Nos últimos tempos, Lula tem conversado muito com seus auxiliares sobre economia. No governo, seus principais interlocutores são o presidente do Banco Central, Henrique Meirelles, e os ministros Guido Mantega e Dilma Rousseff (Casa Civil), além do presidente do BNDES, Luciano Coutinho.

Lula voltou a conversar também com economistas de fora do governo. Entre eles, os principais são o ex-ministro Antonio Palocci, hoje deputado pelo PT de São Paulo, o economista Luiz Gonzaga Beluzzo, da Unicamp, e o senador Aloísio Mercadante (PT-SP), que voltou a freqüentar o Palácio do Planalto.

Para o diretor da NGO Corretora de Câmbio, Sidnei Nehme, a mudança pode ser um instrumento normativo para colocar uma ponta de risco para o especulador baseado no elemento surpresa. Segundo ele, a redução já definida, "não foi pouca coisa" e já teve alguma influência no quadro atual. "Hoje foi um dia de euforia, mas o câmbio ficou estável. Talvez os investidores tenham parado um pouco para pensar", pondera o executivo.

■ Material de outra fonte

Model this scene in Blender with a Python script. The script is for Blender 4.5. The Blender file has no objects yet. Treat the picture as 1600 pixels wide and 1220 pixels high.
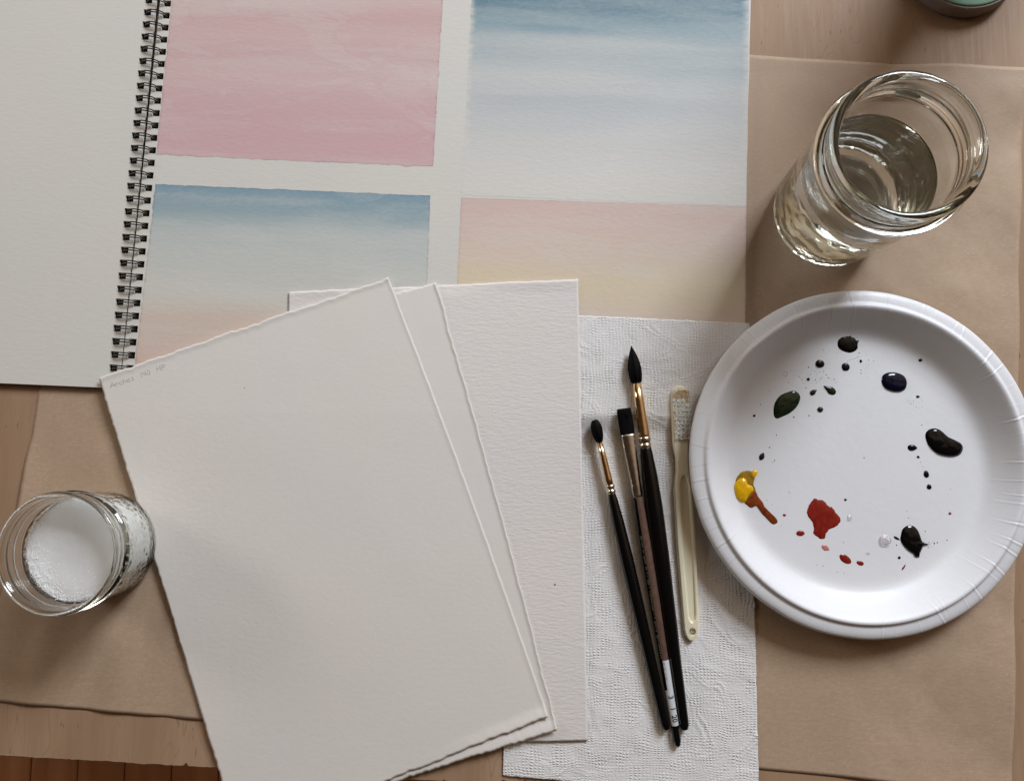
import bpy, bmesh, math, random
from mathutils import Vector, Matrix, Quaternion, noise as mn
sc = bpy.context.scene
C = sc.collection
random.seed(7)
PI = math.pi
mm = 0.001

# ------------------------------------------------------------------ camera
F, HC, NAD = 1155.0, 0.5, (830.0, 720.0)
dn = Vector(((NAD[0]-800)/F, -(NAD[1]-610)/F, -1.0)).normalized()
QC = dn.rotation_difference(Vector((0, 0, -1)))
cam = bpy.data.cameras.new('camera'); co = bpy.data.objects.new('camera', cam); C.objects.link(co)
co.location = (0, 0, HC); co.rotation_mode = 'QUATERNION'; co.rotation_quaternion = QC
cam.sensor_width = 36; cam.lens = 36*F/1600; cam.clip_start = 0.02; cam.clip_end = 30
sc.camera = co

def P(x, y, z=0.0):
    """point of the place at height z that the photograph shows at pixel x, y"""
    d = QC @ Vector(((x-800)/F, -(y-610)/F, -1.0))
    return Vector((0, 0, HC)) + d*((z-HC)/d.z)

# ------------------------------------------------------------------ world and lamps
w = bpy.data.worlds.new('World'); sc.world = w; w.use_nodes = True
nt = w.node_tree; bg = nt.nodes['Background']
tc = nt.nodes.new('ShaderNodeTexCoord')
dp = nt.nodes.new('ShaderNodeVectorMath'); dp.operation = 'DOT_PRODUCT'; dp.inputs[1].default_value = (0.45, 0.70, 0.555)
nt.links.new(tc.outputs['Generated'], dp.inputs[0])
rp = nt.nodes.new('ShaderNodeValToRGB'); nt.links.new(dp.outputs['Value'], rp.inputs[0])
rp.color_ramp.elements[0].position = 0.05; rp.color_ramp.elements[0].color = (0.055, 0.034, 0.020, 1)
rp.color_ramp.elements[1].position = 1.0; rp.color_ramp.elements[1].color = (1.05, 0.98, 0.90, 1)
e_ = rp.color_ramp.elements.new(0.60); e_.color = (0.085, 0.054, 0.033, 1)
e_ = rp.color_ramp.elements.new(0.80); e_.color = (0.66, 0.46, 0.29, 1)
nt.links.new(rp.outputs[0], bg.inputs[0]); bg.inputs[1].default_value = 0.56

def area(name, pos, target, sx, sy, power, col):
    l = bpy.data.lights.new(name, 'AREA'); l.shape = 'RECTANGLE'; l.size = sx; l.size_y = sy
    l.energy = power; l.color = col
    o = bpy.data.objects.new(name, l); C.objects.link(o); o.location = pos
    o.rotation_euler = (Vector(target)-Vector(pos)).to_track_quat('-Z', 'Y').to_euler()
area('window_light', (0.95, 1.36, 1.08), (0.05, 0, 0), 0.56, 0.68, 32.5, (0.82, 0.90, 1.0))
area('side_window_light', (-1.75, 0.80, 0.72), (-0.1, 0, 0), 0.45, 0.55, 6.5, (0.98, 0.96, 0.92))
sc.view_settings.view_transform = 'Standard'; sc.view_settings.look = 'None'
sc.view_settings.exposure = 0.30; sc.view_settings.gamma = 1.0
sc.cycles.max_bounces = 24; sc.cycles.transmission_bounces = 20; sc.cycles.glossy_bounces = 10
sc.cycles.diffuse_bounces = 4
sc.cycles.caustics_refractive = True; sc.cycles.caustics_reflective = True
sc.cycles.blur_glossy = 0.4; sc.cycles.sample_clamp_indirect = 14.0
sc.cycles.use_denoising = True

# ------------------------------------------------------------------ materials
class G:
    def __init__(s, name, base=(.5, .5, .5), rough=.5, metal=0., spec=.5):
        s.m = bpy.data.materials.new(name); s.m.use_nodes = True; s.nt = s.m.node_tree
        s.b = s.nt.nodes['Principled BSDF']
        s.set('Base Color', base); s.set('Roughness', rough); s.set('Metallic', metal); s.set('Specular IOR Level', spec)
    def node(s, t, **k):
        n = s.nt.nodes.new(t)
        for a, v in k.items(): setattr(n, a, v)
        return n
    def put(s, inp, v):
        if hasattr(v, 'is_linked') or hasattr(v, 'links'): s.nt.links.new(v, inp)
        elif isinstance(v, (tuple, list)) and inp.type == 'RGBA' and len(v) == 3: inp.default_value = (*v, 1)
        else: inp.default_value = v
    def set(s, k, v): s.put(s.b.inputs[k], v)
    def coord(s, scale=(1, 1, 1), rot=0., kind='Object'):
        t = s.node('ShaderNodeTexCoord'); mp = s.node('ShaderNodeMapping')
        s.nt.links.new(t.outputs[kind], mp.inputs[0]); mp.inputs['Scale'].default_value = scale
        mp.inputs['Rotation'].default_value = (0, 0, rot)
        return mp.outputs[0]
    def noise(s, vec, scale=1., detail=3., rough=.5, dist=0.):
        n = s.node('ShaderNodeTexNoise'); s.put(n.inputs['Vector'], vec)
        n.inputs['Scale'].default_value = scale; n.inputs['Detail'].default_value = detail
        n.inputs['Roughness'].default_value = rough; n.inputs['Distortion'].default_value = dist
        return n.outputs['Fac']
    def math(s, op, a, b=0., c=0., clamp=False):
        n = s.node('ShaderNodeMath', operation=op, use_clamp=clamp)
        s.put(n.inputs[0], a); s.put(n.inputs[1], b); s.put(n.inputs[2], c); return n.outputs[0]
    def maprange(s, v, a, b, c=0., d=1., smooth=False):
        n = s.node('ShaderNodeMapRange'); n.interpolation_type = 'SMOOTHSTEP' if smooth else 'LINEAR'
        s.put(n.inputs[0], v)
        for i, q in enumerate((a, b, c, d)): s.put(n.inputs[i+1], q)
        return n.outputs[0]
    def mix(s, f, a, b, blend='MIX'):
        n = s.node('ShaderNodeMix', data_type='RGBA', blend_type=blend, clamp_factor=True)
        s.put(n.inputs[0], f); s.put(n.inputs[6], a); s.put(n.inputs[7], b); return n.outputs[2]
    def ramp(s, f, stops):
        n = s.node('ShaderNodeValToRGB'); s.put(n.inputs[0], f); e = n.color_ramp.elements
        while len(e) < len(stops): e.new(.5)
        for el, (p, c) in zip(e, stops): el.position = p; el.color = (*c, 1) if len(c) == 3 else c
        return n.outputs[0]
    def sep(s, v):
        n = s.node('ShaderNodeSeparateXYZ'); s.put(n.inputs[0], v); return n.outputs
    def bump(s, h, dist, strength=1., normal=None):
        n = s.node('ShaderNodeBump'); s.put(n.inputs['Height'], h); n.inputs['Distance'].default_value = dist
        n.inputs['Strength'].default_value = strength
        if normal is not None: s.nt.links.new(normal, n.inputs['Normal'])
        return n.outputs[0]
    def nrm(s, n): s.nt.links.new(n, s.b.inputs['Normal'])

def plain(name, base, rough=.5, metal=0., spec=.5, var=.12, vs=300., bd=0., bs=800.):
    g = G(name, base, rough, metal, spec)
    f = g.noise(g.coord(), vs, 4)
    g.set('Base Color', g.mix(g.maprange(f, .3, .7), tuple(c*(1-var) for c in base), tuple(min(1, c*(1+var)) for c in base)))
    g.set('Roughness', g.maprange(f, .2, .8, max(0, rough-.08), min(1, rough+.08)))
    if bd: g.nrm(g.bump(g.noise(g.coord(), bs, 5), bd))
    return g.m

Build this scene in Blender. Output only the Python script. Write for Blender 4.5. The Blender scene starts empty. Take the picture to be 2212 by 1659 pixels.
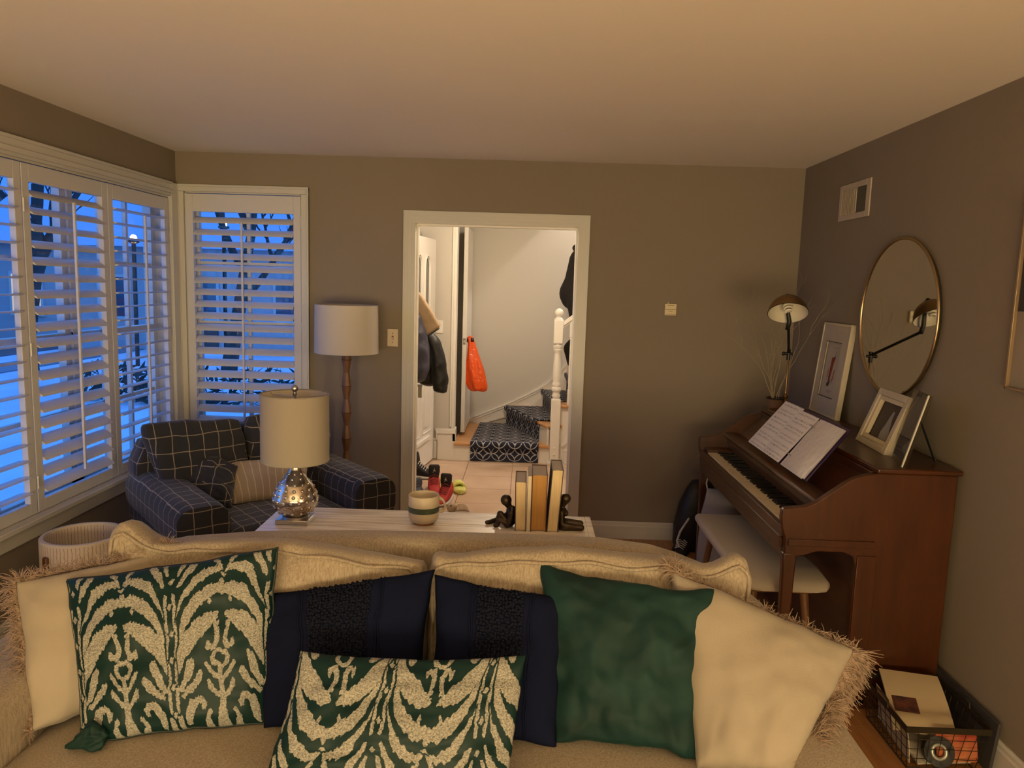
import bpy, bmesh, math, random
import numpy as np
from mathutils import Vector, Matrix, noise
PI = math.pi
random.seed(7); rng = np.random.default_rng(7)
sc = bpy.context.scene
COL = sc.collection
# ------------------------------------------------------------------ camera
CAMZ, FPX, PITCH, YAW, ROLL = 1.655, 1622.2, .1298, -.0158, .0302
def cam_axes():
    cy, sy, cp, sp = math.cos(YAW), math.sin(YAW), math.cos(PITCH), math.sin(PITCH)
    f = Vector((sy*cp, cy*cp, -sp)); r = Vector((cy, -sy, 0)); u = r.cross(f)
    c, s = math.cos(ROLL), math.sin(ROLL)
    return c*r+s*u, -s*r+c*u, f
_r, _u, _f = cam_axes()
cd = bpy.data.cameras.new('camera'); cam = bpy.data.objects.new('camera', cd); COL.objects.link(cam)
cd.sensor_width = 36; cd.lens = FPX/2212*36; cd.clip_start = .05; cd.clip_end = 300
m = Matrix.Identity(4)
for i in range(3):
    m[i][0], m[i][1], m[i][2] = _r[i], _u[i], -_f[i]
m.translation = (0, 0, CAMZ); cam.matrix_world = m
sc.camera = cam
# ------------------------------------------------------------------ view, world, lights
vs = sc.view_settings
vs.view_transform = 'Standard'; vs.look = 'None'; vs.gamma = 1; vs.use_curve_mapping = False
vs.exposure = 0.0
sc.cycles.max_bounces = 8; sc.cycles.diffuse_bounces = 4; sc.cycles.glossy_bounces = 4
sc.cycles.transparent_max_bounces = 16; sc.cycles.use_denoising = True
sc.cycles.sample_clamp_indirect = 6; sc.cycles.caustics_reflective = False; sc.cycles.caustics_refractive = False
w = bpy.data.worlds.new('dusk'); sc.world = w; w.use_nodes = True
nt = w.node_tree; bg = nt.nodes['Background']
tc = nt.nodes.new('ShaderNodeTexCoord'); sx = nt.nodes.new('ShaderNodeSeparateXYZ'); cr = nt.nodes.new('ShaderNodeValToRGB')
nt.links.new(tc.outputs['Generated'], sx.inputs[0]); nt.links.new(sx.outputs[2], cr.inputs[0]); nt.links.new(cr.outputs[0], bg.inputs[0])
cr.color_ramp.elements[0].position = 0.0; cr.color_ramp.elements[0].color = (.085, .36, 1.0, 1)
cr.color_ramp.elements[1].position = .5; cr.color_ramp.elements[1].color = (.045, .19, .68, 1)
bg.inputs[1].default_value = 2.9
WARM = (1.0, .745, .375); WARM2 = (1.0, .70, .42); HALLC = (1.0, .80, .57); COOLC = (1.0, .87, .74)
def area(name, loc, target, sx_, sy_, power, col, spread=PI):
    l = bpy.data.lights.new(name, 'AREA'); l.shape = 'RECTANGLE'; l.size = sx_; l.size_y = sy_; l.energy = power; l.color = col; l.spread = spread
    o = bpy.data.objects.new(name, l); COL.objects.link(o); o.location = loc
    o.rotation_euler = (Vector(target)-Vector(loc)).to_track_quat('-Z', 'Y').to_euler(); return o
def point(name, loc, power, col, r=.06):
    l = bpy.data.lights.new(name, 'POINT'); l.energy = power; l.color = col; l.shadow_soft_size = r
    o = bpy.data.objects.new(name, l); COL.objects.link(o); o.location = loc; return o
point('dining_room_light', (3.5, -1.6, 1.75), 175, WARM, .16)
area('ceiling_fill_light', (0, -2.4, .95), (0, .2, 2.9), 3.2, 1.2, 235, WARM)  # added uplight behind the camera, tilted up to brighten the ceiling
point('reading_corner_light', (-1.5, -2.9, 1.3), 20, WARM, .15)
point('hall_ceiling_light', (-.05, 5.7, 2.25), 52, HALLC, .10)
point('stairwell_light', (1.6, 7.45, 3.75), 150, COOLC, .12)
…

Dessa forma, explica Nehme, o Banco Central pode ter percebido que tem um trunfo e que pode ser ainda mais duro. "O Brasil não tem uma estratégia operacional eficaz, só para períodos de crise. Agora, o BC descobriu que normativamente tem um instrumento muito ágil e que pode afetar tanto o mercado físico quanto a BM&F", avalia. Além disso, criaria uma sinalização de risco que o especulador não tinha. "De uma penada no fim da tarde o BC pode mudar a regra do jogo".

O gerente de câmbio do Banco Prosper, Jorge Knauer, concorda que os bancos já haviam reduzido a posição. "Nos pregões que antecederam a medida, o dólar subiu de um patamar próximo a R$ 1,90 para cerca de R$ 1,95. Mas quem estava vendido em dólar no mês de maio teve um ganho de 5,5% e seria justificável e prudente que fizessem uma redução para realizar lucro", explica.